Dr. Andreas Heusler, Leiter des Sachgebiets Zeitgeschichte und jüdische Geschichte beim Stadtarchiv München, referierte zum Thema „Der Wandel des Gedenkens an den 9. November 1938 seit Kriegsende“. Er erinnerte in einem „Zeitsprung“ an den 9. November 1945 – einem „Freitag ohne besondere Vorkommnisse. Die nationalsozialistische Vergangenheit wird, so gut es geht, weggeblendet.“ Sieben Jahre nach der „Reichskristallnacht“ wird zwar an den 9. November 1938 erinnert – aber, so Heusler, „anders, als zu erwarten wäre. Denn es ist keineswegs ein Gefühl der Scham, der Betroffenheit oder des mitfühlenden Gedenkens, das die Menschen bewegt. Im Gegenteil. Die Erinnerung an die „Reichskristallnacht“ wird von einer bizarren Verschwörungstheorie überlagert… dass die Besatzungsbehörden den zahllosen Displaced Persons an diesem Tag freie Hand lassen werden – „als Vergeltung für den Judenpogrom (…) 1938“, wie in der Münchner Stadtchronik zu lesen ist. Es ist ein wüstes Gerücht, eine bizarre Kolportage voll böser, auch antisemitischer Polemik gegen die Überlebenden.“ Natürlich geschieht nichts dergleichen im zerstörten Nachkriegs-München an diesem Tag.

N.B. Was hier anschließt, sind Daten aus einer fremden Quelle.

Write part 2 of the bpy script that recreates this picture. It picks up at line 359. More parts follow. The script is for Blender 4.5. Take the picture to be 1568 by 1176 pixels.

Es folgten die Marksteine des Gedenkens von den zögerlichen Anfängen unter Ausschluss der Öffentlichkeit von den 1950-er Jahren an bis heute. Die frühen Gedenkakte waren meistens von den Opfern initiiert und es war nur dem Engagement von Vereinen, Verbänden und geschichtssensiblen Gruppierungen, vor allem der Gesellschaft für christlich-jüdische Zusammenarbeit zu verdanken, dass dem Vergessen entgegenarbeitet wurde. Die Geschichte des eher spärlichen, von nicht allzu großer Öffentlichkeit begleiteten Gedenkens reichte bis zu den Jahren, in denen die Stadt München den Stab mit übernahm.

Heute aber ginge es vor allem um die Frage, ob die gegenwärtigen Formen des Gedenkens, „die seit Jahrzehnten praktizierten Rituale des Erinnerns noch genügend Reichweite und Überzeugungskraft“ hätten, die Generation, die fast ausschließlich in den flüchtigen sozialen Medien einen Resonanzraum für ihr gewandeltes Geschichtsbewusstsein finden könne, von der Notwendigkeit des Erinnerns zu überzeugen. Hat Erinnern Zukunft?

Die Rede endete mit dem eindrücklichen Gedicht der Münchnerin Gerty Spies „Was ist des Unschuldigen Schuld?“

Die Rede von Andreas Heusler, u.a. auch Mitglied von Gegen Vergessen – Für Demokratie e.V., sowie die Reden des Oberbürgermeisters Dieter Reiter und der Präsidentin der Israelitischen Kultusgemeinde München und Oberbayern, Charlotte Knobloch, sind nachzulesen unter: www.ikg-m.de.

Veranstalter: Arbeitsgruppe „Gedenken an den 9. November 1938“

Eine Kooperation von: BayernForum der Friedrich-Ebert-Stiftung, „Gegen Vergessen – Für Demokratie e.V.“ – regionale Arbeitsgruppe München, Israelitische Kultusgemeinde München und Oberbayern K.d.ö.R., Kulturreferat der Landeshauptstadt München, NS-Dokumentationszentrum München, Stadtarchiv München, Stiftung Bayerische Gedenkstätten

(Aaron Buck/Ilse Macek)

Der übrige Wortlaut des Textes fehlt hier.